Despite clear and unequivocal recommendations, the ban stayed on the books until the 28th of May, 2015, when it was finally abolished. By that time, most major political parties had voted on both sides of the issue, citing everything from the preservation of the climate for debate and the concern for religious minorities to pure political expediency as rationale for their positions.

As Yvonne Sherwood has observed, blasphemy – like comedy – is all about timing and direction.  When acts of blasphemy carried the sentence of beheading in the 17th century, it was because they were perceived as attacks directed at the very foundations of the political order, reminiscent of the motivations behind contemporary prohibitions against blasphemy in countries like Pakistan and Afghanistan.

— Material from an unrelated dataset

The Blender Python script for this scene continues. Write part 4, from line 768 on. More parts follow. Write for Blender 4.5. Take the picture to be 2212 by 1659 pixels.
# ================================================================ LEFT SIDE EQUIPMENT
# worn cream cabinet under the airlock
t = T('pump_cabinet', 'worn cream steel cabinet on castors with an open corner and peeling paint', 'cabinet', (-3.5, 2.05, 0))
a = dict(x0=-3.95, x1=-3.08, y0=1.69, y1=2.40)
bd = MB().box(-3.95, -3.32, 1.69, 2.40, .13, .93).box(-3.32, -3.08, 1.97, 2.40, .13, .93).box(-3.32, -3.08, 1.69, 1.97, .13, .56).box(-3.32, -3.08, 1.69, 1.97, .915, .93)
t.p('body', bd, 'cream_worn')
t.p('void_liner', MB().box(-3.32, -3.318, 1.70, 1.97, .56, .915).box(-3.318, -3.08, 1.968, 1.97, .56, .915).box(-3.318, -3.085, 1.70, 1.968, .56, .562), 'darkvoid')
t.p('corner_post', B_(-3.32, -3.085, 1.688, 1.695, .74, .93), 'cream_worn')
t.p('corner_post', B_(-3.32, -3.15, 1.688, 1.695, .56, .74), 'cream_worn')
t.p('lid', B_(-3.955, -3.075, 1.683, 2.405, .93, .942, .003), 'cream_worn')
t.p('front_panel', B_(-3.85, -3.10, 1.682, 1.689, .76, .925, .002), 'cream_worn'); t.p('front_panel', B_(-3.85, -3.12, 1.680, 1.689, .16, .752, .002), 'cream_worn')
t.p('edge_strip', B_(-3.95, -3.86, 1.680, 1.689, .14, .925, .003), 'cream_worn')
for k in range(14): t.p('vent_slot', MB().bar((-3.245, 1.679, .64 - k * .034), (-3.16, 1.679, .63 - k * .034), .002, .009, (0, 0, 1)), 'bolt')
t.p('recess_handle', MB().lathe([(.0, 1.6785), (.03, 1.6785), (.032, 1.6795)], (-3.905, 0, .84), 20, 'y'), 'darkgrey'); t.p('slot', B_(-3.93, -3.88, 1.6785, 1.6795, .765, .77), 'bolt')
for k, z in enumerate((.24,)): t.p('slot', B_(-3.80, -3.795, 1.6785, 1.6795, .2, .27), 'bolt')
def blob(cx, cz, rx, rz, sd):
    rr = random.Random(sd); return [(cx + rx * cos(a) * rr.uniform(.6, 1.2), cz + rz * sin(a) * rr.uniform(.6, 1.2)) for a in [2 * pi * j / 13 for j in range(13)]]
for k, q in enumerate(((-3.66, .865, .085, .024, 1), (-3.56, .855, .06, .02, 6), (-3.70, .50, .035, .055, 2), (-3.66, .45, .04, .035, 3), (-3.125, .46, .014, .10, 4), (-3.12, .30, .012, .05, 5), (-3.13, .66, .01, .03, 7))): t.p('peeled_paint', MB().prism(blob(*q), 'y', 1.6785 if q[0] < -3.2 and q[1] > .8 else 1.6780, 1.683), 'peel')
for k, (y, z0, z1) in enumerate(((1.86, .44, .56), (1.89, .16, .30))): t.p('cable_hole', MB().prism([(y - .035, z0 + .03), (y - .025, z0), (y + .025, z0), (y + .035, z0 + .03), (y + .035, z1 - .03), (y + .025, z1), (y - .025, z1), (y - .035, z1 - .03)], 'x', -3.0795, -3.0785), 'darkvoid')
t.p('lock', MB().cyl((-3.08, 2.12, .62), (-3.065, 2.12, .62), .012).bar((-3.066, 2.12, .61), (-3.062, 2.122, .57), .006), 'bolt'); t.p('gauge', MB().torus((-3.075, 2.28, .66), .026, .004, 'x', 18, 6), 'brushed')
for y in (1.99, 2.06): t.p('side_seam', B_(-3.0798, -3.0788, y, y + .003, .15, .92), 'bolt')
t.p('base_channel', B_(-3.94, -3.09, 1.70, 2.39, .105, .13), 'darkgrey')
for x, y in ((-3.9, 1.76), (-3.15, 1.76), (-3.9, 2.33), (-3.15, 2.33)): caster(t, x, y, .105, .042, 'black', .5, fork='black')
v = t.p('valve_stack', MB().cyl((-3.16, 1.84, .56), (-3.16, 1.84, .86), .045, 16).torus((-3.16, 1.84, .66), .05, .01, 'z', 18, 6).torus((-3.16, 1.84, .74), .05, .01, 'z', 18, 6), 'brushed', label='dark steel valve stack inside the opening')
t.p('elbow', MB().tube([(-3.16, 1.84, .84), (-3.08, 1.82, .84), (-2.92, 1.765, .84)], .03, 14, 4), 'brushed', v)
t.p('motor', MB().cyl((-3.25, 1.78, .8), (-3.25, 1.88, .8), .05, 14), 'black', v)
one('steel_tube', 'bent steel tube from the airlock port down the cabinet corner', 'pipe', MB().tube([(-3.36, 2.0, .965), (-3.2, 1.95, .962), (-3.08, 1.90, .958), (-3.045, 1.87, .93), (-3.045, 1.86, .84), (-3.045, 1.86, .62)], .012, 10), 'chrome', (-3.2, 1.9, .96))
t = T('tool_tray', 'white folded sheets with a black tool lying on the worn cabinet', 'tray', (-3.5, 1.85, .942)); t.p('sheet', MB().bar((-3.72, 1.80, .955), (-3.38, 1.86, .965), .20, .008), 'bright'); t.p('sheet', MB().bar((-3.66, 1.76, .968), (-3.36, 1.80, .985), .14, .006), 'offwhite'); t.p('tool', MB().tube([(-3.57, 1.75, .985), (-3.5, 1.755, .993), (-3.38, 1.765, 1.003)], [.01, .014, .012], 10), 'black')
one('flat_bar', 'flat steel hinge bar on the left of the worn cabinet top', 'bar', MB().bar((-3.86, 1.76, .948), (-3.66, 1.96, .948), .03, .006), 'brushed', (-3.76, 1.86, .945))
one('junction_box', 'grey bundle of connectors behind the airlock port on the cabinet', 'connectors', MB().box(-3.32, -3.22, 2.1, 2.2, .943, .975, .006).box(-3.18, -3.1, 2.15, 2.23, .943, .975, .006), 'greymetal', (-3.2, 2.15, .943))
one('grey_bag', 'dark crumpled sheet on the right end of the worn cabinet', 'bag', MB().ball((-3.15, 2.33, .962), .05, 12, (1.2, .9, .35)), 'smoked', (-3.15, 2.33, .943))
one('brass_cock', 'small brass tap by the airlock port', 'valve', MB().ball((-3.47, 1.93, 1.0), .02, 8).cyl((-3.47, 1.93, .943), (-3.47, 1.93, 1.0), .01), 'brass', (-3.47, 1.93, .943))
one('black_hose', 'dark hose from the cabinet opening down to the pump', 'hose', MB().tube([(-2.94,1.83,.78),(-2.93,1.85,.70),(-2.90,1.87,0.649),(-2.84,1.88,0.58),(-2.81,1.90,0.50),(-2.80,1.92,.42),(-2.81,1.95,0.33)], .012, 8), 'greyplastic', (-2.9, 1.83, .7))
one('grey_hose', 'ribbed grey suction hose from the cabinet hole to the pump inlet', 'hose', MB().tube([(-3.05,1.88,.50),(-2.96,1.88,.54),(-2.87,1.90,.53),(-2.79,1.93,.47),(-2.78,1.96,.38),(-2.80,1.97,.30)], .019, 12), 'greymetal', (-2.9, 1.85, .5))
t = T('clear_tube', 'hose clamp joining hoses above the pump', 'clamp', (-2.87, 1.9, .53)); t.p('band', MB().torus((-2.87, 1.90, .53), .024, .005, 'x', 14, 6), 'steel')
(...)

As the nature of the Norwegian political order and its relation to divine sanction has changed dramatically over the following centuries, blasphemous expressions have been robbed of their primary sense of direction and purpose. With the expansion of the concept of prohibited blasphemy to cover all religions, the determination and recognition of punishable offenses became radically context-dependent – no longer serving the interests of state power and the majority religion, the ban was no longer practically applicable.

Although the expansion of the ban technically offered protection for all religions from 1934, reform efforts to remove the ban were immediately opened at the first signs of any religious tradition outside mainstream Christianity seeking protection under the ban, indicating the inextricable connection between bans on blasphemy and the dominant role of majority religions.